Yes, these are dual injection (DI + port).
One thing to clear up first: direct injection isn’t just there for emissions. On a turbo engine especially, it’s a performance advantage.

DI helps with knock resistance because of the charge cooling effect — when fuel is injected directly into the cylinder, it cools the intake charge as it evaporates. That effectively increases octane under load. It also allows more precise fuel delivery at high cylinder pressures and helps improve low-RPM torque and combustion stability.

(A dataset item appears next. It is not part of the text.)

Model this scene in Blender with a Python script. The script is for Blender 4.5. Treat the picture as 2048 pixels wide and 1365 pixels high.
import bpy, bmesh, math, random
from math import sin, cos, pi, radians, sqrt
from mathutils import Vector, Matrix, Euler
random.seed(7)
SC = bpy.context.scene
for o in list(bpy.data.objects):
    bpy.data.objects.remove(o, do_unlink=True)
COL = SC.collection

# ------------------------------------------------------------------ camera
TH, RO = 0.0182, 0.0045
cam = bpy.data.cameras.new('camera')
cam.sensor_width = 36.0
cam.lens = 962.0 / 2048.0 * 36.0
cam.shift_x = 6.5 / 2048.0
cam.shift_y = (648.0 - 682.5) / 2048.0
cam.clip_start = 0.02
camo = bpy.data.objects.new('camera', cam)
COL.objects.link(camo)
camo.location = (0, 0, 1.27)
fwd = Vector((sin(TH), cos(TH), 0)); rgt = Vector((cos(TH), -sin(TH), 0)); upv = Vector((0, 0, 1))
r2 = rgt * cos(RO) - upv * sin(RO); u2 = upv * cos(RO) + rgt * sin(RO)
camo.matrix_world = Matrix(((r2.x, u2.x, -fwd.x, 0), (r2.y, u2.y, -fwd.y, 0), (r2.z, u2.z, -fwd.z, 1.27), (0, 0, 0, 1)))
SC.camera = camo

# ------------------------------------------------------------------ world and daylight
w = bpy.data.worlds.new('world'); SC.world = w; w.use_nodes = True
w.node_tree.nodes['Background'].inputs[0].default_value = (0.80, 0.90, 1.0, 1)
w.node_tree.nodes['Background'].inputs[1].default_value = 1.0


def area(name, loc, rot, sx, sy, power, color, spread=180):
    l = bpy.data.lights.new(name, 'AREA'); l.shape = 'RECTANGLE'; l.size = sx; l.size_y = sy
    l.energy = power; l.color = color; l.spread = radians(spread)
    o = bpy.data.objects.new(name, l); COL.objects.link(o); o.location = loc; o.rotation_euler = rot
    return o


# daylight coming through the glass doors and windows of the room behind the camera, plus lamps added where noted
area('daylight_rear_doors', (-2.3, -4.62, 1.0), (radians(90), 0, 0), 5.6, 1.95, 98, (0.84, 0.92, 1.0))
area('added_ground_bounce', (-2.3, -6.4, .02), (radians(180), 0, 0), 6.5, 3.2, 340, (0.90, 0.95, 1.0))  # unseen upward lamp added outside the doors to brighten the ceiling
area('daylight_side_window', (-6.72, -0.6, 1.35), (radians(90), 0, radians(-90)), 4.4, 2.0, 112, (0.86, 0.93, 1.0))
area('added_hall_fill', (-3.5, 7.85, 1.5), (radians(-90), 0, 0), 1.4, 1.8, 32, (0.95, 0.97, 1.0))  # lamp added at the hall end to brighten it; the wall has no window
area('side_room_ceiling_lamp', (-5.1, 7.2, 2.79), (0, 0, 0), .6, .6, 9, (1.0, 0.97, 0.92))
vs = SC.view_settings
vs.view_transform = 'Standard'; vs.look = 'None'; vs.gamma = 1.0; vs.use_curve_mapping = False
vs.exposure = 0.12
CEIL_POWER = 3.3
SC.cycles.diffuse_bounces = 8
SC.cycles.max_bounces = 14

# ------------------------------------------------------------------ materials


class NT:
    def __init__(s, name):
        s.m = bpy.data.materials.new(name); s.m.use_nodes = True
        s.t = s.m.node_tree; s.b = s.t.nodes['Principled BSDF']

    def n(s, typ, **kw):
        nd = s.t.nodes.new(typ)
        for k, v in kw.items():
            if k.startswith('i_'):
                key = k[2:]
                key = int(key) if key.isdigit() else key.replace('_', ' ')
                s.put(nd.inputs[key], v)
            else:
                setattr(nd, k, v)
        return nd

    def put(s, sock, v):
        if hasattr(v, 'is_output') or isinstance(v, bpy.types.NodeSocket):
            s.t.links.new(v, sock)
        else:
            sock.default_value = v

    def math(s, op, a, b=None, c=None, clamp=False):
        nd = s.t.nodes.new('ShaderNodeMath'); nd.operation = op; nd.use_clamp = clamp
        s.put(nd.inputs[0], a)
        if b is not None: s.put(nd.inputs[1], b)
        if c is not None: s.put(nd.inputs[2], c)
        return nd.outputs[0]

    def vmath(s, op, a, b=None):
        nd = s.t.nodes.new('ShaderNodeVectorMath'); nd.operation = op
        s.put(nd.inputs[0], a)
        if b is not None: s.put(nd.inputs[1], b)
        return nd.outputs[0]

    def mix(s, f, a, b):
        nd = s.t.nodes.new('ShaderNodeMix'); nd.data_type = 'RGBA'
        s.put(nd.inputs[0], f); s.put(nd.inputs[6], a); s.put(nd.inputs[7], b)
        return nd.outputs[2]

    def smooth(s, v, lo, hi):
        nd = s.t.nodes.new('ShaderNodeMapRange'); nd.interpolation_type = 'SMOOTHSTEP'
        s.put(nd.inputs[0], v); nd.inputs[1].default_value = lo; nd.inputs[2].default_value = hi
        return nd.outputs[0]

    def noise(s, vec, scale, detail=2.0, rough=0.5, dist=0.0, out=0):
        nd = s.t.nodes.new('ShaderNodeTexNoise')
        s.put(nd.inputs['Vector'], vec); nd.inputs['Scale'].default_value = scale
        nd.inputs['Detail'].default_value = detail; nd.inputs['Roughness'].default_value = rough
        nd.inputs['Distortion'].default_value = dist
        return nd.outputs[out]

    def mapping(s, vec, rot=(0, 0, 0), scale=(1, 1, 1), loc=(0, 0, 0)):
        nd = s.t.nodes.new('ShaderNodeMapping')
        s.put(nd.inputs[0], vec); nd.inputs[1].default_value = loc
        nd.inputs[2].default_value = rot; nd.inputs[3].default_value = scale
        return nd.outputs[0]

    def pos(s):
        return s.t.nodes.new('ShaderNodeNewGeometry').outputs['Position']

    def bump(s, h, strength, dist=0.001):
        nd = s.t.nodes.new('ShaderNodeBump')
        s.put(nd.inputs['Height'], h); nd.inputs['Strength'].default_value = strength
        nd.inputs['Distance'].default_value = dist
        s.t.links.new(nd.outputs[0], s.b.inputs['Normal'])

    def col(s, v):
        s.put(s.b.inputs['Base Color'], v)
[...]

And keep in mind, this engine is 11:1 compression from the factory. That’s relatively high for a turbocharged engine. The cooling effect from DI is a big part of how Toyota can safely run that compression ratio with boost on pump fuel without constantly riding the knock sensors. It’s not just an emissions strategy — it’s one of the reasons the engine works as well as it does.

Could the engine run on port injection alone? At very light load, probably. But under boost and higher torque demand, DI is doing important work. Removing it would effectively lower knock resistance under load, which would mean less timing, potentially less boost, and ultimately less efficiency and power.